Part 1: Project Feasibility and estimating project costs/budgetary requirements

Project Feasibility and estimating project costs/budgetary requirements Considering the above. If an organization is thinking of commencing operations in a foreign jurisdiction - how useful do you feel a PESTLE analysis is for collecting/collating information to inform a feasibility study and therefore be a progenitor to a project business case?

Wto what degree do you think that 'stakeholder management' is a bit of a 'lip service' 'buzzword' - when we consider how a project's control system (i.e. monitoring; reporting; ownership/accountability and communication protocols) operates - in reality how much attention is actually paid to watching the environment and understanding shifts in stakeholders (who they are, what they want, etc.) - so that an organization doesn't get caught 'napping?' Have a look at the Brent Spar debacle.

I think that a crucial part of any stakeholder management plan should be to verify and continually update stakeholder expectations - to ensure that key parties (whomever they may be) are fully aware of project costs - why do you think misalignment of stakeholder expectations is crucial for project cost management?
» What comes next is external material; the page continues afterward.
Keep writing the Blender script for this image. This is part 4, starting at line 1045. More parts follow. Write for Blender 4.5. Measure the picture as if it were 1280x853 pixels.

1. Discounted Cash Flow, it's calculation and NPV. techniques such as ARR and payback - what do all of these things mean to project investment appraisal? What about sources of finance - what are the alternatives available to an organization?

2. Stakeholder management and knowledge management - how/what do these mean to projects and their management?

3 the project lifecycle - various components such as planning/scope, dealing with change

I would like to raise the issue of 'corporate knowledge management' - without being cynical and jaded - why does it seem (by and large) particularly within the International Oil and Gas Industry that this appears to be a 'lip service' exercise. I had conversations last year with several operators and asked them to show me their project 'lessons learnt' documents - an incredible response - 1 sent me tons of information relative to purchasing and schedule, and the way the other 2 handled this surprised me in the extreme!

Surely - the concept of 'what did we do right/wrong?' What does this tell us - how can we avoid this? is worth spending some time on. Here's a simple example (no names, no pack drill)

A company decides to drill a well (being very simplistic here) - they decide that they will need 500 lengths of drill pipe. So they raise a PO and purchase it. Then they discover at some later date that they actually had 200 joints left in inventory. A while later there's another well being drilled, they need 400 lengths of drill pipe - so they purchase them. A little while later they discover that they already had 350 joints in inventory from past projects. what does this say about so many things?? Believe it or not guys - I see this kind of stuff on projects all over the world all the time - waste and therefore cost like the fishing tool rented out per day - used 1 afternoon for a few hours- drill crew tidies up drill floor - someone puts tool out of the way under the V door - found 6 months later - rental invoice settled every month

Another aspect of this worthy of discussion is to consider what the nature of/difference is between data, knowledge and information

Estimating project costs as we have established the 'Iron Triangle' tends to be representative of the constraints under which a project operates. Again, as discussed we realize that a significant operational setback is often due to a stakeholder (client) deciding to make a change to the project scope - perhaps for something more, something less or a different specification (i.e. quality specification) - what in your opinion do you feel are some of the other factors that might cause an estimation of project costs to escalate?